2. Tebang, keringkan, potong
Dalam pembuatan kapal pinisi, kayu yang digunakan adalah kayu besi, bitti, kondela atau punega, dan jati. Setelah menemukan kayu tersebut, kayu kemudian dikeringkan dan dipotong sesuai dengan bagian kapal. Setelah itu, proses perakitan dimulai.
Dalam memilih kayu, materialnya harus benar-benar diperhatikan kualitas dan umurnya. Kapal pinisi yang lebih besar membutuhkan umur kayu yang semakin tua. Standar untuk kapal berukuran besar, kayu yang dibutuhkan paling tidak harus berumur 50 tahun. Sementara untuk kapal kecil hanya dibutuhkan yang berusia 25 tahun saja.
3. Pelepasan ke laut
Setelah melalui beragam upacara, pada siang hari kapal akan diluncurkan. Pesta pun kembali diadakan oleh pemilik kapal. Tujuannya, untuk menghormati dan memberikan penghargaan kepada orang-orang yang telah membantu pembuatannya.

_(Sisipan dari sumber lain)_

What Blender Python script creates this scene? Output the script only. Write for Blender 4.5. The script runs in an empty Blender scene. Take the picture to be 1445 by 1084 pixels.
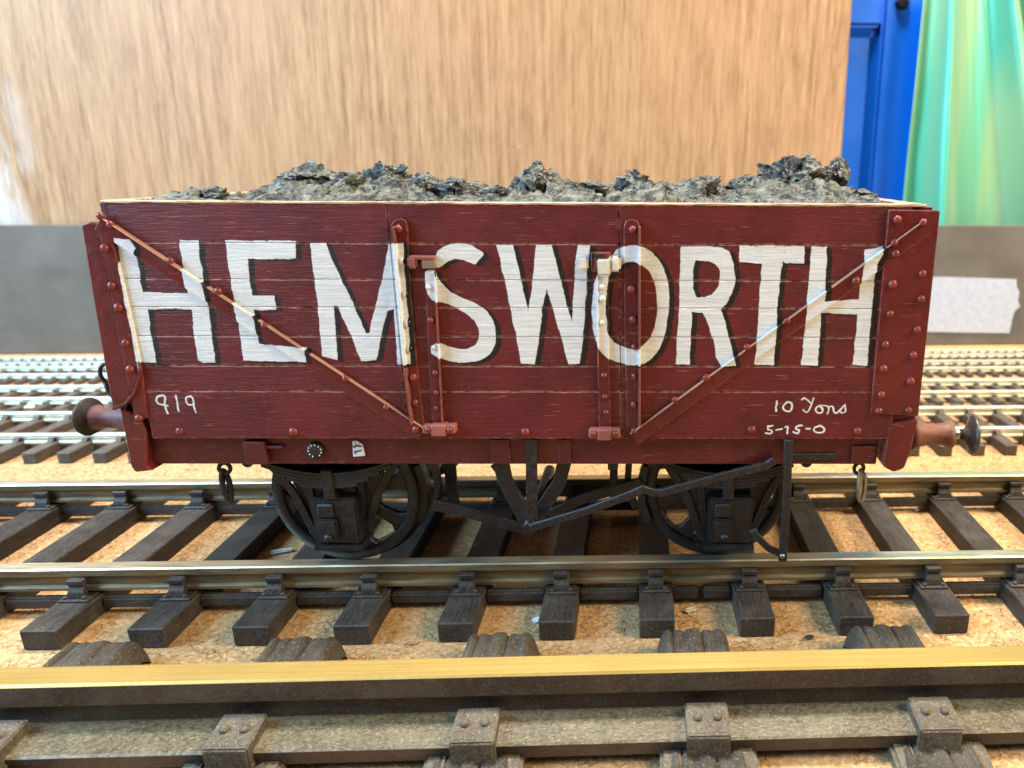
import bpy, bmesh, math, random
import numpy as np
from mathutils import Vector, Matrix, noise as mnoise
random.seed(7)
S = 0.001                                  # all shapes below are written in millimetres
scene = bpy.context.scene
COL = scene.collection
R = math.radians

# ------------------------------------------------------------------ camera
F, PX, PY = 1037.8, 936.6, 542.0
_a, _b, _c = R(16.395), R(0.664), R(0.285)
fwd = Vector((math.sin(_b)*math.cos(_a), math.cos(_b)*math.cos(_a), -math.sin(_a)))
r0 = Vector((math.cos(_b), -math.sin(_b), 0)); u0 = r0.cross(fwd)
rt = math.cos(_c)*r0 + math.sin(_c)*u0
up = -math.sin(_c)*r0 + math.cos(_c)*u0
CAM = Vector((20.07, -105.24, 64.15))
cd = bpy.data.cameras.new('camera'); cam = bpy.data.objects.new('camera', cd); COL.objects.link(cam)
cam.matrix_world = Matrix.Translation(CAM*S) @ Matrix((rt, up, -fwd)).transposed().to_4x4()
cd.sensor_width = 36; cd.lens = F/1445*36; cd.shift_x = (722.5-PX)/1445; cd.shift_y = 0
cd.clip_start = 0.005; cd.clip_end = 20
cd.dof.use_dof = True; cd.dof.focus_distance = 0.113; cd.dof.aperture_fstop = 34
scene.camera = cam

# ------------------------------------------------------------------ world and lamps
w = bpy.data.worlds.new('World'); scene.world = w; w.use_nodes = True
bg = w.node_tree.nodes['Background']; bg.inputs[0].default_value = (0.93, 0.96, 1, 1); bg.inputs[1].default_value = 0.12
def lamp(name, loc, target, size, power, color, sy=None):
    l = bpy.data.lights.new(name, 'AREA'); l.energy = power; l.color = color; l.size = size
    if sy: l.shape = 'RECTANGLE'; l.size_y = sy
    o = bpy.data.objects.new(name, l); COL.objects.link(o); o.location = loc
    o.rotation_euler = (Vector(target)-Vector(loc)).to_track_quat('-Z', 'Y').to_euler(); return o
lamp('window_light', (-0.34, -0.09, 0.22), (-0.04, 0.02, 0.02), 0.20, 3.9, (0.42, 0.70, 1.0), 0.20)
lamp('room_lamp', (0.38, -0.11, 0.30), (0.05, 0.03, 0.02), 0.18, 3.3, (1.0, 0.85, 0.60), 0.18)
lamp('ceiling_lamp', (0.03, 0.10, 0.62), (0.03, 0.05, 0.0), 0.12, 8.4, (1.0, 0.95, 0.86), 0.10)
scene.view_settings.view_transform = 'Standard'; scene.view_settings.look = 'None'
scene.view_settings.exposure = 0.22; scene.view_settings.gamma = 1
scene.render.engine = 'CYCLES'

# ------------------------------------------------------------------ helpers
def U(px, py, Y):
    """point of the plane y = Y (mm) seen at a pixel of the 1445 x 1084 photograph"""
    d = fwd + rt*((px-PX)/F) - up*((py-PY)/F)
    return CAM + d*((Y-CAM.y)/d.y)
def G(px, py, Z):
    d = fwd + rt*((px-PX)/F) - up*((py-PY)/F)
    return CAM + d*((Z-CAM.z)/d.z)

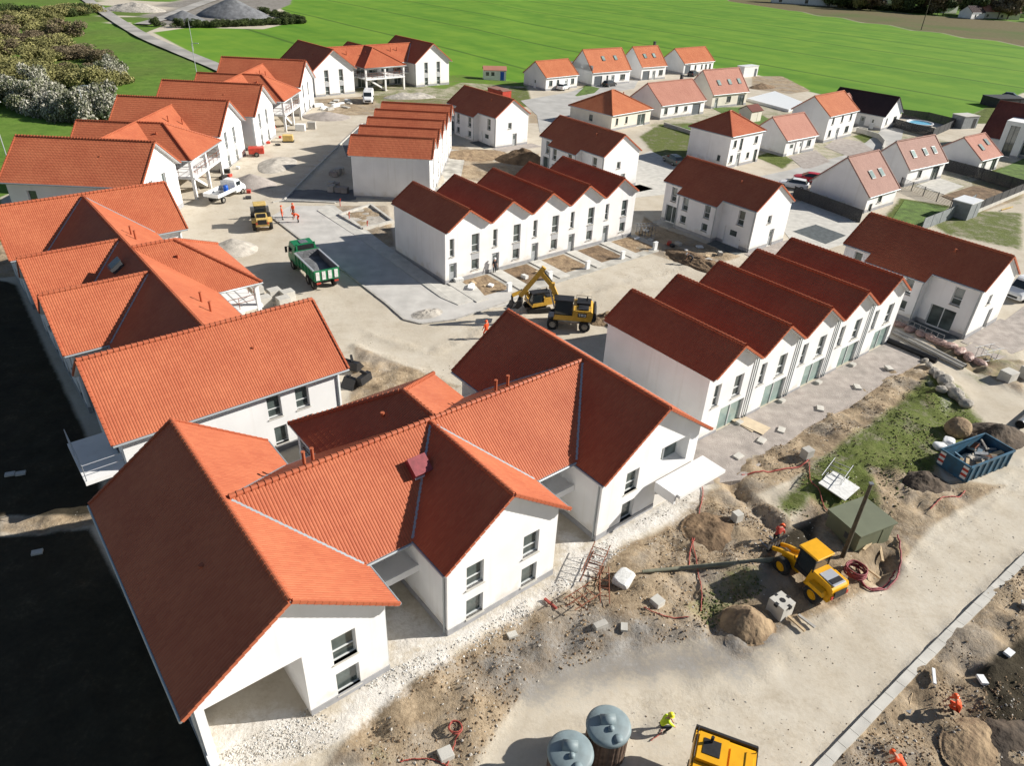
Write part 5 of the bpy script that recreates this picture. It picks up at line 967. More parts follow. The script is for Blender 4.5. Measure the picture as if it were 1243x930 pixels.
def car(label, tail, head, paint, scale=1., estate=True, group=None, L_=4.3):
    c, rz = between(tail, head); r = thing('car', label, 'car', c, rz, group); pm = M[paint]; mb = MB(); k = L_ / 4.3
    S_ = [(-2.15, [(.70, .45), (.78, .6), (.78, .85), (.66, .95)]), (-2.0, [(.82, .3), (.88, .55), (.86, .92), (.70, 1.0)]), (-1.2, [(.84, .25), (.90, .55), (.87, .92), (.74, .98)]), (.5, [(.84, .25), (.90, .55), (.87, .90), (.74, .95)]),
          (1.0, [(.84, .25), (.90, .55), (.86, .88), (.70, .94)]), (1.85, [(.82, .28), (.87, .5), (.82, .72), (.62, .80)]), (2.15, [(.66, .35), (.72, .5), (.68, .62), (.5, .68)])]
    mb.loft([sec(x * k, p) for x, p in S_], pm); mb.build('body', r, bevel=.03)
    g_ = MB(); G_ = [(-1.98 if estate else -1.5, [(.74, .93), (.72, .98)]), (-1.6 if estate else -.95, [(.77, .93), (.60, 1.38)]), (.15, [(.77, .93), (.61, 1.42)]), (1.0, [(.74, .9), (.70, .95)])]
    g_.loft([sec(x * k, p) for x, p in G_], M['carglass']); g_.build('windows', r)
    rf = MB(); rf.loft([sec(x * k, p) for x, p in ((-1.62 if estate else -.9, [(.58, 1.385), (.50, 1.43)]), (-.6, [(.60, 1.43), (.52, 1.475)]), (.18, [(.60, 1.425), (.50, 1.46)]))], pm); rf.build('roof', r)
    for sx in (-1.3, 1.32):
        for sy in (-.80, .80): wheel(r, sx * k, sy, .32, .22, 'silver')
    for sy in (-.58, .58):
        h = MB(); h.box((2.06 * k, sy, .62), (.16, .3, .14), M['hazard']); h.build('headlight', r); t = MB(); t.box((-2.1 * k, sy * 1.2, .8), (.12, .16, .22), M['red']); t.build('tail_light', r)
        m = MB(); m.box((.72 * k, sy * 1.62, .98), (.14, .2, .13), pm); m.build('mirror', r)
    return r
car('white car parked beside the low bungalow with bright orange roof', (676, 111), (691, 106), 'car_white')
car('black car in front of the tall orange roofed house with two skylights', (731, 106), (748, 103), 'car_dark')
car('dark car in front of the orange bungalow at the row end', (834, 94), (848, 90), 'car_dark')
car('grey estate car with bright windscreen parked behind the stepped roof house', (826, 203), (807, 193), 'car_grey')
car('white car parked next to the red one by the shaded gable', (974, 230), (950, 226), 'car_white')
car('red car parked between the white car and the shaded gable', (992, 222), (968, 219), 'car_red')
car('dark car under the netted lean-to at the right edge', (1216, 118), (1238, 121), 'car_dark')
# white van
def van(label, tail, head, L_=5.6, group=None):
    c, rz = between(tail, head); r = thing('van', label, 'van', c, rz, group); mb = MB(); h = L_ / 2
    mb.loft([sec(x, p) for x, p in ((-h, [(.85, .4), (.95, .6), (.93, 1.9), (.8, 2.2)]), (h - 1.9, [(.88, .35), (.98, .6), (.95, 1.9), (.82, 2.3)]), (h - 1.5, [(.88, .35), (.98, .6), (.95, 1.8), (.78, 2.2)]), (h - .85, [(.88, .35), (.96, .6), (.93, 1.25), (.75, 1.35)]), (h - .15, [(.84, .35), (.9, .6), (.85, .95), (.62, 1.08)]), (h, [(.7, .4), (.78, .55), (.74, .8), (.5, .9)]))], M['car_white']); mb.build('body', r, bevel=.04)
    w = MB(); w.add([(h - 1.46, .76, 2.14), (h - 1.46, -.76, 2.14), (h - .84, -.78, 1.38), (h - .84, .78, 1.38)], [(0, 1, 2, 3)], M['carglass']); w.build('windscreen', r)
    for s in (-1, 1):
        w = MB(); w.box((h - 1.95, s * .965, 1.5), (.8, .03, .55), M['carglass']); w.build('side_window', r); t = MB(); t.box((h - .03, s * .6, .8), (.08, .26, .2), M['hazard']); t.build('headlight', r)
        t = MB(); t.box((h - 1.25, s * 1.08, 1.35), (.12, .2, .28), M['black']); t.build('mirror', r)
        for x in (-h + 1.1, h - 1.1): wheel(r, x, s * .85, .35, .24)
    g_ = MB(); g_.box((h + .01, 0, .62), (.05, 1.0, .22), M['black']); g_.build('grille', r)
van('white van facing the camera in front of the farthest block stairs', (449, 118), (446, 129))
van('white van cut by the right picture edge behind the pipes', (1262, 352), (1226, 366), 6.4)
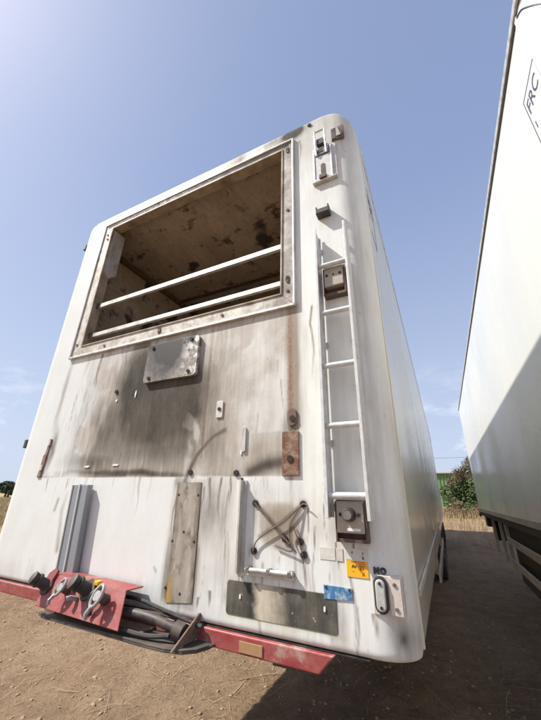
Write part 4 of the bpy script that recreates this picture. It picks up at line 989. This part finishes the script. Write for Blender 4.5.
def gear(T, xl, xr, zb, axles, guard, legs_y, y1, posts=(), inb=.20):
    xc = (xl + xr) / 2
    for s in (-1, 1):
        b = NB(); xx = xc + s * .55
        box(b, (xx - .06, .6, zb - .02), (xx + .06, y1 - .1, zb - .002)); box(b, (xx - .008, .6, zb - .30), (xx + .008, y1 - .1, zb - .02)); box(b, (xx - .06, .6, zb - .32), (xx + .06, y1 - .1, zb - .30))
        obj('chassis_beam', b, M['chassis'], T)
    for y in axles:
        b = NB(); cyl(b, (xl + .3, y, .48), (xr - .3, y, .48), .075, 14); obj('axle', b, M['chassis'], T, True)
        for s, xw in ((-1, xl + inb), (1, xr - inb)): wheel(T, xw, y, s)
        for s, xw in ((-1, xl + inb), (1, xr - inb)):
            b = NB(); arc = [(y + .58 * math.cos(R(a)), .50 + .58 * math.sin(R(a))) for a in range(10, 171, 16)]
            inn = [(y + .57 * math.cos(R(a)), .50 + .57 * math.sin(R(a))) for a in range(170, 9, -16)]
            prism(b, arc + inn, 'x', xw - .18, xw + .18)
            obj('mudguard', b, M['blackm'], T)
    for s in (-1, 1):
        if legs_y > 7: continue
        b = NB(); xx = xc + s * .75; box(b, (xx - .06, legs_y - .06, .50), (xx + .06, legs_y + .06, zb - .05)); lg = obj('landing_leg', b, M['chassis'], T, bev=.004)
        b = NB(); box(b, (xx - .12, legs_y - .12, .42), (xx + .12, legs_y + .12, .50)); obj('foot', b, M['rustd'], lg, bev=.01)
    y0g, y1g, zs, inset = guard
    for s in (-1, 1):
        xs = (xr - inset) if s > 0 else (xl + inset)
        for (za, zb2) in zs:
            b = NB(); box(b, (min(xs, xs - s * .025), y0g, za), (max(xs, xs - s * .025), y1g, zb2)); obj('side_guard_rail', b, M['guard'], T, bev=.004)
        for yp, zp in posts or ((y0g + .5, .86), (y1g - .5, .86)):
            b = NB(); box(b, (min(xs - s * .027, xs - s * .075), yp - .03, zp), (max(xs - s * .027, xs - s * .075), yp + .03, zb - .01)); obj('guard_post', b, M['guard'], T, bev=.003)
    if legs_y > 7: return
    b = NB(); box(b, (xl + .1, y1 - .12, .55), (xr - .1, y1 - .02, .67)); obj('underrun_bar', b, M['guard'], T, bev=.005)
    b = NB(); box(b, (xc - .9, .9, zb - .14), (xc + .9, 2.2, zb - .005)); obj('kingpin_plate', b, M['chassis'], T)
gear(T1, XL, XR, ZB, (8.6, 9.9, 11.2), (3.3, 7.4, ((.86, .96),), .02), 5.6, LEN)

# ================================================================ NEIGHBOUR TRAILER
NX, NZB, NZT, NY0, NY1 = .740, 1.480, 4.175, -.18, 9.3
T2 = thing('refrigerated_trailer', 'clean white semi-trailer on the right with class lettering on its long side wall', 'trailer', (NX + 1.27, NY0, 0))
NR = .05
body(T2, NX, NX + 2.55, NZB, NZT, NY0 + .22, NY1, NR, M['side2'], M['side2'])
# moulded front cap
b = NB(); n = 12; rp = .16
pl = [(NX, NY0 + .218)] + [(NX + rp - rp * math.cos(R(90 * k / n)), NY0 + rp - rp * math.sin(R(90 * k / n))) for k in range(n + 1)]
pl += [(NX + 2.55 - rp + rp * math.sin(R(90 * k / n)), NY0 + rp - rp * math.cos(R(90 * k / n))) for k in range(n + 1)] + [(NX + 2.55, NY0 + .218)]
prism(b, pl, 'z', NZB, NZT - .06); obj('front_wall', b, M['side2'], T2, True, bev=.02)
b = NB(); cs_ = [(NX + 2.55 - NR + NR * math.cos(R(90 * k / 8)), NZT - NR + NR * math.sin(R(90 * k / 8))) for k in range(9)] + [(NX + NR - NR * math.sin(R(90 * k / 8)), NZT - NR + NR * math.cos(R(90 * k / 8))) for k in range(9)]
prism(b, [(NX + 2.55, NZT - .0598)] + cs_ + [(NX, NZT - .0598)], 'y', NY0 + .06, NY0 + .2195)
obj('cap_top', b, M['side2'], T2, True)
b = NB(); tube(b, bez([(NX - .001, NY0 + .235, NZT - .086), (NX - .001, NY0 + .20, NZT - .088), (NX + .000, NY0 + .14, NZT - .13), (NX + .011, NY0 + .10, NZT - .20), (NX + .035, NY0 + .06, NZT - .30)], 8), .004, 6); obj('cap_seal', b, M['black'], T2)
ss = seamring(T2, NX, NX + 2.55, NZB, NZT, NR, NY0 + .200, .030, .006, M['side2'])
b = NB(); box(b, (NX - .014, NY0 + .05, NZT - .075), (NX - .0005, NY1, NZT - .030)); obj('roof_rail', b, M['alu'], T2, bev=.004)
b = NB(); box(b, (NX - .006, NY0 + .23, NZT - .090), (NX - .0005, NY1, NZT - .078)); obj('roof_seal', b, M['black'], T2)
b = NB(); box(b, (NX - .012, NY0 + .23, NZB - .015), (NX + .02, NY1, NZB + .055)); obj('side_trim', b, M['guard'], T2, bev=.004)
b = NB(); box(b, (NX + .001, NY0 + .23, NZB - .09), (NX + .03, NY1, NZB - .017)); obj('side_sill', b, M['chassis'], T2)
gear(T2, NX, NX + 2.55, NZB, (2.5, 3.8), (1.2, 5.2, ((1.13, 1.215), (.845, .93)), .005), 8.2, NY1, posts=((5.5, .68), (6.15, .78), (7.2, .80)), inb=.34)
b = NB(); box(b, (NX + .10, 2.6, .62), (NX + .9, 5.35, NZB - .03)); pbx = obj('pallet_box', b, M['chassis'], T2, bev=.01)
b = NB(); box(b, (NX + .22, 5.7, 1.02), (NX + .45, 8.7, NZB - .10)); obj('suspension_rail', b, M['chassis'], T2, bev=.01)
b = NB(); box(b, (NX + .06, 7.35, .98), (NX + .50, 7.37, NZB - .01)); obj('mud_flap', b, M['black'], T2)
b = NB(); box(b, (NX + .06, 8.5, 1.16), (NX + .40, 8.9, NZB - .02)); obj('tool_box', b, M['blackm'], T2, bev=.01)
def cls(T, face_x, axis, yfar, z1):
    s = -1 if axis == 'left' else 1
    y0, w, h = (yfar, .235, .36), .235, .36
    ynear = yfar - w; z0 = z1 - h
    mrk = marking(T, face_x, yfar, ynear, z0, z1, axis)
    mrk.name = 'class_marking'
    X = face_x + s * .001
    start = yfar - .018 if axis == 'left' else ynear + .018
    text('FRC', .125, start, z1 - .135, X, M['blueink'], mrk, axis=axis, sx=.82)
    text('1', .070, start - .0, z1 - .255, X, M['blueink'], mrk, axis=axis)
cls(T2, NX, 'left', .275, 3.775)
cls(T1, XR, 'right', .47, 3.56)
# amber tail / dark unit at its far end
b = NB(); box(b, (NX - .03, NY1 - .25, NZB - .12), (NX + .02, NY1 - .10, NZB - .05)); obj('side_marker', b, M['blackm'], T2, bev=.005)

Pembuatan kapal pinisi bisa memakan waktu hingga 6 bulan dan melibatkan 5-10 orang. Semakin sedikit orang yang bekerja, maka tradisi percaya bahwa nilai seni dari perahu akan semakin tinggi.
Pembuatan kapal pinisi juga tidak murah. Satu kapal pinisi bisa mencapai Rp 2 miliar sampai Rp 12 miliar.
Kapal pinisi telah ditetapkan Badan Kebudayaan Dunia (UNESCO) sebagai Warisan Budaya Tak Benda (intangible cultural of humanity) pada 7 Desember 2017 di Sidang ke-12 Komite Warisan Budaya Tak Benda UNESCO di Pulau Jeju, Korea Selatan.